Amy needs a clear way to track her meditation results so that she is motivated and interested in continuing her meditation journey.

These were some opportunities that jumped out:

• How might we remove Amy’s block or discouragement around meditation?

• How might we ensure that the progress data she accesses is beneficial and applicable to her journey

• How might we ensure that she understands how she can interpret her tracking data

Furthermore, we have done a Competitive / Comparative analysis, by doing a feature inventory and task analysis on some of their main piers, including Headspace, Noom, Calm and MyZone.

Design + Deliver

At this point, we set up a Design Studio within our team and done a Crazy 8 exercise, where we had to all individually sketch basic ideas and solutions that could make our users receive their progress in a simple way. This allowed us to explore our problems on how progress data can be presented to our users creatively and together as a team decide on the best solution which could possible make most sense to our users.

We put together a more linear user flow and started wire framing by sketching out each frame. This was followed with high fidelity prototyping so get some user tests done. After 8 in person unmoderated usability tests we faced some clear pain-points with how users expected navigation to flow, the complexity in how user’s progress data was not fully looked into by most users and how we needed to simplify how progress was presented to our users for it to make more sense. Usability tests confirmed some degree of confusion of direction, functionality and comprehension of user’s progress. We made iterations to the high fidelity to address some of these major pain points.
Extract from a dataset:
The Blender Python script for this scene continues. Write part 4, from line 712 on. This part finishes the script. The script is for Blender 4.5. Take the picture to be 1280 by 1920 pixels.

We continued to test and iterate our prototype to a point where we had to present to our cohort.

Conclusion

Working on this application with my team made me realise that it’s not about what you present to your users, but mostly about how you present it to them. Would all our users be able to make sense of their progress tracking and ultimately get enough from it to inspire them to more actively user the balance app on a daily basis? User Research, once again, highlighted some problematic areas disrupting the flow and gave us a clear indication to how users portrayed their progress.

Our team worked very well together, and having a project plan on Trello definitely helped us stay on track with tasks and responsibilities within our given time frame. Effective communication was key throughout. This pulled us together and inhibited trust and reliability and the ability to switch tasks and get the project done in the best possible way.